▶ Problem to work on:
Quote the entries below from the line with "Generate a Blender" through the line with "from mathutils.bvhtree import BVHTree", both ends included, and only those lines.

▶ Data entries:
-.-.-
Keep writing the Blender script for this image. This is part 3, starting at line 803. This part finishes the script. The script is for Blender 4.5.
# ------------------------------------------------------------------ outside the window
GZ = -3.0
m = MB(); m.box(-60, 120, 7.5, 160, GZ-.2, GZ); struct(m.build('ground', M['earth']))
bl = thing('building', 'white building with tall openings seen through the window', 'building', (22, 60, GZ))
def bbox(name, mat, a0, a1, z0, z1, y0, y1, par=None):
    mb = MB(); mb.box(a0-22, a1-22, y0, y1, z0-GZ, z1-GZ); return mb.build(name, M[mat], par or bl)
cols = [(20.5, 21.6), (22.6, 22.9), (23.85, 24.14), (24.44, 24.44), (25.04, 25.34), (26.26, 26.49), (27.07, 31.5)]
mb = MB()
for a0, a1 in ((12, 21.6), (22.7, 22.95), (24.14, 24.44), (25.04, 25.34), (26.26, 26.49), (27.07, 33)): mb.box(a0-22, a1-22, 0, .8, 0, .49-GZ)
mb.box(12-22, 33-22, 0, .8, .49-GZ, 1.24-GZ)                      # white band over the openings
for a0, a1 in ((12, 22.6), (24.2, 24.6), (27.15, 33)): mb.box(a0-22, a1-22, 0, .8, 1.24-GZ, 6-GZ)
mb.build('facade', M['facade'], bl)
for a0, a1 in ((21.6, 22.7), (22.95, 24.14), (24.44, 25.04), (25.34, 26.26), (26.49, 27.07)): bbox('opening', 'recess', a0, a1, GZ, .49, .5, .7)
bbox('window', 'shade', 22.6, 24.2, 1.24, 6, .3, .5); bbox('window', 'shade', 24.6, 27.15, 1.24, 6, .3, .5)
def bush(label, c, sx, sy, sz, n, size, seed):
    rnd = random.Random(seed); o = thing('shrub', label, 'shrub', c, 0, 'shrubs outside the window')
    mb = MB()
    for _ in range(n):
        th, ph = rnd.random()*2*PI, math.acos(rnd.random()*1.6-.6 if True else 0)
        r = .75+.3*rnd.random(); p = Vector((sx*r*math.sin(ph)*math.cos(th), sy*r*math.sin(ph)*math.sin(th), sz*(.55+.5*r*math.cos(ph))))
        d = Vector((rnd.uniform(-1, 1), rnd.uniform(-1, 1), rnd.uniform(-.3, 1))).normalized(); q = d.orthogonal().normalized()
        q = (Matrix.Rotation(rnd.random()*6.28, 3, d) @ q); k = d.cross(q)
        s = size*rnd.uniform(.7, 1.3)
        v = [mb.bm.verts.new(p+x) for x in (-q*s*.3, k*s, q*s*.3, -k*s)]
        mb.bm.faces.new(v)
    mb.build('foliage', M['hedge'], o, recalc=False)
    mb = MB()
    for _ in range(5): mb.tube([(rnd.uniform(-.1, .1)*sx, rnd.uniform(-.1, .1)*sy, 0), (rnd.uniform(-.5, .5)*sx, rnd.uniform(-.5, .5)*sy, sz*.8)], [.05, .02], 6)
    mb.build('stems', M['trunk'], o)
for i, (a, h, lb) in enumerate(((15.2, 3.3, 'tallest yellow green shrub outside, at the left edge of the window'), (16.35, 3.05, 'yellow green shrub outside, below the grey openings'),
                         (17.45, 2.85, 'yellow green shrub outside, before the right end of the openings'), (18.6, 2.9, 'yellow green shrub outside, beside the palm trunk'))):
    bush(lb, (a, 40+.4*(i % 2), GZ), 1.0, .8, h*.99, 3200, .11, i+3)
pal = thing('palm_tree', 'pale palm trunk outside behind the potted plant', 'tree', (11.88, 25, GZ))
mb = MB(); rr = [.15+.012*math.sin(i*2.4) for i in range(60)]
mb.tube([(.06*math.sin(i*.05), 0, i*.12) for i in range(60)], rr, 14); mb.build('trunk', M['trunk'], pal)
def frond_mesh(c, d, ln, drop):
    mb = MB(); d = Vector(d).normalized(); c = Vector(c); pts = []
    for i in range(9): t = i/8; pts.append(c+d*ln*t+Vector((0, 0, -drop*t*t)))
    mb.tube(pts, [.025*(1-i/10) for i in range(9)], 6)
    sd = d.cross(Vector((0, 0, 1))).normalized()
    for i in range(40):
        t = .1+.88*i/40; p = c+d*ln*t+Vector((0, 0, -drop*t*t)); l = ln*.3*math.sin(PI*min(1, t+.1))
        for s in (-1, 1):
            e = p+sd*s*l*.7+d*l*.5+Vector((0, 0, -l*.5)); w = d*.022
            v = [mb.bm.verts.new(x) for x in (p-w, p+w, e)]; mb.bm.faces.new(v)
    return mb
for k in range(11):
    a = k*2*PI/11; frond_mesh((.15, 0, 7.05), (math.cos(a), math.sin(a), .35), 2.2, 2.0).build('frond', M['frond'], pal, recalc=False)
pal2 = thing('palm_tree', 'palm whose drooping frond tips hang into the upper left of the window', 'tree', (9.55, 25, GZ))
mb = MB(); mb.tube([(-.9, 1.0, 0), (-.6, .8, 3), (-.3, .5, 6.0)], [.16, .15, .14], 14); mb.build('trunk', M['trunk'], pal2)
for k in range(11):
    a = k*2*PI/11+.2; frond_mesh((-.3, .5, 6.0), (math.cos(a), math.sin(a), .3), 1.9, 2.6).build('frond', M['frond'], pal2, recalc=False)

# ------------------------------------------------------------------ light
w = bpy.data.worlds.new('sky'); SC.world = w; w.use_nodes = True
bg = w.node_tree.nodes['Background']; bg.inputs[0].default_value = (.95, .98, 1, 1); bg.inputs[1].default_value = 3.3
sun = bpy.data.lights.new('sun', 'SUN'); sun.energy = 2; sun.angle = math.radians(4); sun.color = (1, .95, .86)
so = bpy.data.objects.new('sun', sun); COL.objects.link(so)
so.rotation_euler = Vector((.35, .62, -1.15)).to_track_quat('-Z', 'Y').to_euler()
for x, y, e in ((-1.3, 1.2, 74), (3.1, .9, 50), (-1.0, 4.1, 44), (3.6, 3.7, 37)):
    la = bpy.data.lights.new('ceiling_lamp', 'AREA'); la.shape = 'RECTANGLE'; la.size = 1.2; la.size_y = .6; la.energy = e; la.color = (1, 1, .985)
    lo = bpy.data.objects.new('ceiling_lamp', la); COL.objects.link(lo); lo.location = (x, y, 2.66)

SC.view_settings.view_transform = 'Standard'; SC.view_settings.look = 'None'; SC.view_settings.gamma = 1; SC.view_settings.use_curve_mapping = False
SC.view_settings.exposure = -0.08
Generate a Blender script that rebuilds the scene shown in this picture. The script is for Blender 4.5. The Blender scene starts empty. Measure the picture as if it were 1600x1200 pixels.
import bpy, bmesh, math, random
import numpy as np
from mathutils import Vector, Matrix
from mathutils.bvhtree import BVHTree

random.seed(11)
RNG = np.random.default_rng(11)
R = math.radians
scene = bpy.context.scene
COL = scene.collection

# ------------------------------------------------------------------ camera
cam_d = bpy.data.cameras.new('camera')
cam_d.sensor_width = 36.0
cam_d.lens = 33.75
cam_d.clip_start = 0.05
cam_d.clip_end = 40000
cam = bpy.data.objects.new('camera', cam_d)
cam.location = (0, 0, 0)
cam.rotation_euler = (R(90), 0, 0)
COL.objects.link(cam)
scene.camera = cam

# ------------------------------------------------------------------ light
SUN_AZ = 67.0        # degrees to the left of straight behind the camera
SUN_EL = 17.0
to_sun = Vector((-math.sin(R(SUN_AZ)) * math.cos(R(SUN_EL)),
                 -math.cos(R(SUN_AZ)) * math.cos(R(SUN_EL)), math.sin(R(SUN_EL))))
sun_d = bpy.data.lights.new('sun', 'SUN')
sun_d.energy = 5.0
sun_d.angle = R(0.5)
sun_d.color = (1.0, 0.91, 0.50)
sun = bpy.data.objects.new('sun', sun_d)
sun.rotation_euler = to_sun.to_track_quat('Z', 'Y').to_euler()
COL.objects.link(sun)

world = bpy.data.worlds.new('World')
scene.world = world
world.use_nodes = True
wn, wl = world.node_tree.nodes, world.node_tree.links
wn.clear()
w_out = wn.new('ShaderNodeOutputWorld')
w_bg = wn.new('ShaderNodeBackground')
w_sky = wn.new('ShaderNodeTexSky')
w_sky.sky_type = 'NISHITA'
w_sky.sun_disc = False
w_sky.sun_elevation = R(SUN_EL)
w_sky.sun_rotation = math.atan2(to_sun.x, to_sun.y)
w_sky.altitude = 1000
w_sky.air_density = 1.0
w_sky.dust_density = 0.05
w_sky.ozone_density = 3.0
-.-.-
▶ Answer to the exercise:
Generate a Blender script that rebuilds the scene shown in this picture. The script is for Blender 4.5. The Blender scene starts empty. Measure the picture as if it were 1600x1200 pixels.
import bpy, bmesh, math, random
import numpy as np
from mathutils import Vector, Matrix
from mathutils.bvhtree import BVHTree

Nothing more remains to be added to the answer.